TecEd’s Founder Stephanie Rosenbaum Receives 2022 UXPA Lifetime Achievement Award

TecEd founder and CEO Stephanie Rosenbaum will be honored with the Lifetime Achievement Award of the User Experience Professionals Association (UXPA) International this June at the UXPA 2022 conference in San Diego (UXPA2022.org).

One UXPA Lifetime Achievement Award is given each year, and Stephanie will be the 12th winner of this award since its inception in 2009. The award recognizes “individuals who through a lifetime of achievements have contributed to the UXPA and/or to the field of User Experience.”

After a few years, “I realized that no matter how good a job you did at explaining how something worked to its user community, that wasn’t good enough. Because if what the target audience had to experience was confusing and user-hostile, you could write the Encyclopedia Britannica and all you would have would be another not very usable aspect of the product.

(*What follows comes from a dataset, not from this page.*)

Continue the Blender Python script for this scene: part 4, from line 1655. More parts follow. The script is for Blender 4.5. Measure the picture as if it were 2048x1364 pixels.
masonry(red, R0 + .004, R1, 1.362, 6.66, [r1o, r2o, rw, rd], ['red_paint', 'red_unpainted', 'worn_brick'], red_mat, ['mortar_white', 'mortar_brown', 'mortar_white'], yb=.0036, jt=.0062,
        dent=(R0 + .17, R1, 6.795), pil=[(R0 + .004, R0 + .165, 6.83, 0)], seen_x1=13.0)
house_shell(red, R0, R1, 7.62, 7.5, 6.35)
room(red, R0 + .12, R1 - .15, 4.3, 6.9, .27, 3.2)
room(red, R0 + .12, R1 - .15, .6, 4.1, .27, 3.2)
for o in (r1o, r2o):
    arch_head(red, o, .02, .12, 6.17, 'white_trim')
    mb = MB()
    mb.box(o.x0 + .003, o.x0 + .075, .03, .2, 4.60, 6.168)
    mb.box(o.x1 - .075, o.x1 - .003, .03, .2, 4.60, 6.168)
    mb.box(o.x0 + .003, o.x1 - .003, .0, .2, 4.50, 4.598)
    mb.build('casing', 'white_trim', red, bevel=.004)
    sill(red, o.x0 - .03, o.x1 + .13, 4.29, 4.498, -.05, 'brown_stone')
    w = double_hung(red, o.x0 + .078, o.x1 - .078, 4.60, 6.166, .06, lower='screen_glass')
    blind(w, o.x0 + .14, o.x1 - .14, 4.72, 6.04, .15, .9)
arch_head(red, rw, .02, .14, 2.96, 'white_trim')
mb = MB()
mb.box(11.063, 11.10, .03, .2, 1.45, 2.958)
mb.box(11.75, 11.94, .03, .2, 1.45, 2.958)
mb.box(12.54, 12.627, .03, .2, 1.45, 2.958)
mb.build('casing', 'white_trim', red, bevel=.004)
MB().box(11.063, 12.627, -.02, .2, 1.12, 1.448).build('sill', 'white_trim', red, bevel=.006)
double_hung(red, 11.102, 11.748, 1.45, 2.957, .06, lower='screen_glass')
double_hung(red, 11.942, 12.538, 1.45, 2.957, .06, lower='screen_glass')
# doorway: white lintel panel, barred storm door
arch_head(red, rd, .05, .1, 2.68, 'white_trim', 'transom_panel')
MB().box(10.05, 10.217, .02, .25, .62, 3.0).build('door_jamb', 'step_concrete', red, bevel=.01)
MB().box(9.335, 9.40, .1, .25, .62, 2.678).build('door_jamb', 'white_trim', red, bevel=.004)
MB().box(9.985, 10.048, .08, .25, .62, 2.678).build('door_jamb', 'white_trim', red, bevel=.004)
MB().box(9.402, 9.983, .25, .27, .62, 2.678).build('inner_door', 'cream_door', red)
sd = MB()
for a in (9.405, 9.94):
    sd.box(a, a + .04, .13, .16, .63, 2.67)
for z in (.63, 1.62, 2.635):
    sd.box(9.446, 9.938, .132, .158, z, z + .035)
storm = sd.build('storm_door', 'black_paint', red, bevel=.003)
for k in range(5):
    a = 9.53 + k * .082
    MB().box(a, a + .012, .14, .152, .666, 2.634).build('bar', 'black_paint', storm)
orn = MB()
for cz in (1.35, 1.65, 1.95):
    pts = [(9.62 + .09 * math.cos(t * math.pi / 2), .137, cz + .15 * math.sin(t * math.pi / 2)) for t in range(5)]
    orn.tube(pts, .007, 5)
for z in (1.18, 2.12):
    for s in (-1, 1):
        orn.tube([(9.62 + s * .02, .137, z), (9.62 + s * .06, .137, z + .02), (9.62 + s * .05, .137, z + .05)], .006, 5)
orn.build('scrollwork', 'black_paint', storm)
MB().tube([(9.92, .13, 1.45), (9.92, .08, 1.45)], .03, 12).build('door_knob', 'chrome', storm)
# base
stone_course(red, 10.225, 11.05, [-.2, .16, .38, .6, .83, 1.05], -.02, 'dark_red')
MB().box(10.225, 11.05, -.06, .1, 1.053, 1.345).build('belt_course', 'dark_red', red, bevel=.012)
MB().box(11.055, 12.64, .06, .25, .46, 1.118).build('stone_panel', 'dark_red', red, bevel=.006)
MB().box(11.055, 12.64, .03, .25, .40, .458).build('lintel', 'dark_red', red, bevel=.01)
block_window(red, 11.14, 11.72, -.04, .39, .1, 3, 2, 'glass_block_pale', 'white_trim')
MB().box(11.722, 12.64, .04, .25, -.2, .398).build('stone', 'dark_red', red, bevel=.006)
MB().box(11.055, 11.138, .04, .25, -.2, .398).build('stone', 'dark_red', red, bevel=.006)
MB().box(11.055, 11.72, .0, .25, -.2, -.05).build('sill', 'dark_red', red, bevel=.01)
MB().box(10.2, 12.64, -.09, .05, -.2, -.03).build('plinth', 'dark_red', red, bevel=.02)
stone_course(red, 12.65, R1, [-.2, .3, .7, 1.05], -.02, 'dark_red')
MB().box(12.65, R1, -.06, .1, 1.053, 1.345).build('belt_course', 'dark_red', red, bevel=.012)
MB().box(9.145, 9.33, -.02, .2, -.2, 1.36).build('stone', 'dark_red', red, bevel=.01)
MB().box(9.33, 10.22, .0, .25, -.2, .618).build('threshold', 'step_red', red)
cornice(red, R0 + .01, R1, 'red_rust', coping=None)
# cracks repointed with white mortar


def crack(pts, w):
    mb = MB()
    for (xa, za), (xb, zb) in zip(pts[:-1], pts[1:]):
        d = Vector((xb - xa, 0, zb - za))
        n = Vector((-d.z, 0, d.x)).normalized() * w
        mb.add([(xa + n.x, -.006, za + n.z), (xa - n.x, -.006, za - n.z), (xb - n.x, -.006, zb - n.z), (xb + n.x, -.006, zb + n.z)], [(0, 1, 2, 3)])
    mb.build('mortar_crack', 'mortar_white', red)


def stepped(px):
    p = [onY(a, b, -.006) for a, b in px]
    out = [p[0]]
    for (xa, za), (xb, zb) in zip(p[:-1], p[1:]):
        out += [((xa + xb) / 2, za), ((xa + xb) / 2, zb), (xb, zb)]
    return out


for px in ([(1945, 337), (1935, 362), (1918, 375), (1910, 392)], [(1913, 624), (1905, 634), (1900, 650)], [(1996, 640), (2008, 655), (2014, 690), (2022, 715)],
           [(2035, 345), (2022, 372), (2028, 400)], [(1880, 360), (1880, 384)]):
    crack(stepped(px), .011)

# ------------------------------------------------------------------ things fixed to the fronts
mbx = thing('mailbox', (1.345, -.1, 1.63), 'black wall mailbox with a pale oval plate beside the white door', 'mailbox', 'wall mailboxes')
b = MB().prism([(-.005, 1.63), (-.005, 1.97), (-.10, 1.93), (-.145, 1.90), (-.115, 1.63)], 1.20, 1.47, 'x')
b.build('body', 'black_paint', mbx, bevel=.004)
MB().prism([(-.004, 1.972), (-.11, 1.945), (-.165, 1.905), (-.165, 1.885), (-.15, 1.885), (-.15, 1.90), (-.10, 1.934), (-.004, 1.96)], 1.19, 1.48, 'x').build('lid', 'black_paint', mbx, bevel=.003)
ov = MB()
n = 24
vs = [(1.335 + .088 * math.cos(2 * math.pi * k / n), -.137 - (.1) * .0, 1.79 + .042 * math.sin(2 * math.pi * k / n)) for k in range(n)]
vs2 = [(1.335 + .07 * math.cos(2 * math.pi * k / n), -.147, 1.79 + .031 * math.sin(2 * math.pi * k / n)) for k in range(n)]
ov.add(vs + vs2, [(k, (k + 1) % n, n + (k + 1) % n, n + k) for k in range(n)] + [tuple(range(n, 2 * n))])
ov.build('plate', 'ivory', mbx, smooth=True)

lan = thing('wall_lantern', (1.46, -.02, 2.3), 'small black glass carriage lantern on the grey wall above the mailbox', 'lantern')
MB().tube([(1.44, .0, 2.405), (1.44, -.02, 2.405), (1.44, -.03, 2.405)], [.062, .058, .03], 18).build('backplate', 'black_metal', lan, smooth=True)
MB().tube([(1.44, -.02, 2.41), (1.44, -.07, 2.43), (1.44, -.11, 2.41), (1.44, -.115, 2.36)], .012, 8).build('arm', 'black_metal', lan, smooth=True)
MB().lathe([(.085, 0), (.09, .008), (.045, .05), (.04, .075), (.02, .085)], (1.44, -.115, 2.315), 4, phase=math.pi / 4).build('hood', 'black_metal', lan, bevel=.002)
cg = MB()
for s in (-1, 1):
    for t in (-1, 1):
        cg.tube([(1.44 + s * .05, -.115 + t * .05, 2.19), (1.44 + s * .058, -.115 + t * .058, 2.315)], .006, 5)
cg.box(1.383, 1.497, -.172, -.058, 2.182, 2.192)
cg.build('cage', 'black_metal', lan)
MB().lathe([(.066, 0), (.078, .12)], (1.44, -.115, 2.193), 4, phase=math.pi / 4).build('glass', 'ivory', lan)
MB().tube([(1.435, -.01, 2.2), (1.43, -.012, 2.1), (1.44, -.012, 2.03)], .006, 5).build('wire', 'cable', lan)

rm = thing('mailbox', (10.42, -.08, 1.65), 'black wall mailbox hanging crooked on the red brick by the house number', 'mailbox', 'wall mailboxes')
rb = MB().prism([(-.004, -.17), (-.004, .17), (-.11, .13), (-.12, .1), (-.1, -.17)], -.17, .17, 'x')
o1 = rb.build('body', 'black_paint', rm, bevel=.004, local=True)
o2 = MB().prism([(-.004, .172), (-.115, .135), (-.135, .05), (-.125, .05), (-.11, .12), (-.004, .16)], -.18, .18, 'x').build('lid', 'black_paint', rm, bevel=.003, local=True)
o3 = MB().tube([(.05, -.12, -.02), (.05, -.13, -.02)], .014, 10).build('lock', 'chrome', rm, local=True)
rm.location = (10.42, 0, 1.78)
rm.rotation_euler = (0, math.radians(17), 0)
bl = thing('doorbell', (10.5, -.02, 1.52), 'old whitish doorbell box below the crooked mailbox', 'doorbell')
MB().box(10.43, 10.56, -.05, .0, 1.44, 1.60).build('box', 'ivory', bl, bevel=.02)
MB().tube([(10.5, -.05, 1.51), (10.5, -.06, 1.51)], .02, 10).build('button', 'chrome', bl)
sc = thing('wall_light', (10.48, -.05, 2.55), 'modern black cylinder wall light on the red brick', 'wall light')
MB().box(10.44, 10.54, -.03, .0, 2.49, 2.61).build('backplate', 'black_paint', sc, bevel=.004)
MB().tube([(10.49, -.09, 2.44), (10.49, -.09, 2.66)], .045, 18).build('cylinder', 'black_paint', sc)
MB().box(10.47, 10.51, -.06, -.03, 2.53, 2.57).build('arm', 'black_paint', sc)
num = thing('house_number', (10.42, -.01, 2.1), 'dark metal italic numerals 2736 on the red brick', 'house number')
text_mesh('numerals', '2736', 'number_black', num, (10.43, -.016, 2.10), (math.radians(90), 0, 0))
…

“If I thought the need for clear communication was desperate when I started TecEd in 1967, it was much more desperate by the mid-1980s. We needed to take a step up the food chain and make sure that the products, systems, and eventually websites and apps were themselves usable. So TecEd went back to school. We went to SIGCHI and Human Factors Society meetings, and we read the literature. We hired more people with Cognitive Psychology backgrounds and Human-Computer Interaction backgrounds, but those organizations and degrees were heavily focused on academia rather than practice.” 

An early advocate of designing for the user, in 1989 Stephanie was one of the authors in the first special issue of any professional journal on usability. Shortly thereafter, she guest-lectured on participant selection at one of the first university courses on usability. Participant selection and recruiting continue to be a TecEd focus: Stephanie comments, “If you’re not doing UX research with the people who are actually your target audience, you collect a lot of data with no idea if you can trust it.”

But Stephanie’s involvement with UX began long before user experience was formalized as the profession it is today. When she founded TecEd, its main focus was user assistance—her team created online help and instructional materials for mainframe computers, at the time when computers were first moving from laboratories into the business world. Suddenly thousands of novice users were struggling to understand systems developed by engineers for other engineers.

 

Charter Member of the UPA (now UXPA)

Therefore Stephanie became a charter member of UXPA, formerly the Usability Professionals Association (UPA), when it was founded in 1991. She was involved in UPA’s formation during Birds-of-a-Feather sessions at the ACM SIGCHI and Human Factors Society conferences in 1990, where founder Janice James encouraged discussions among UX practitioners who were being under-served by academic conferences in the field.

The new organization admirably addressed the needs of UX practitioners, and Stephanie attended every UPA conference from its 1991 inception to 2012—as well as almost all the recent UXPA conferences. She has presented papers, workshops, or tutorials at most of the UPA/UXPA conferences, citing client project examples in multi-varied industries – from health sciences, technology, education, and consumer products to automotive.  This year she will be speaking about managing successful multinational UX research.

The original 50-member UPA group where Stephanie was an active member  has grown to serve a community that includes nearly 2,400 members worldwide. It promotes UX concepts and techniques through its annual international conference, its 59 local UXPA chapters in 30 countries around the world, and by publishing new UX findings through both the Journal of Usability Studies (JUS) and User Experience Magazine.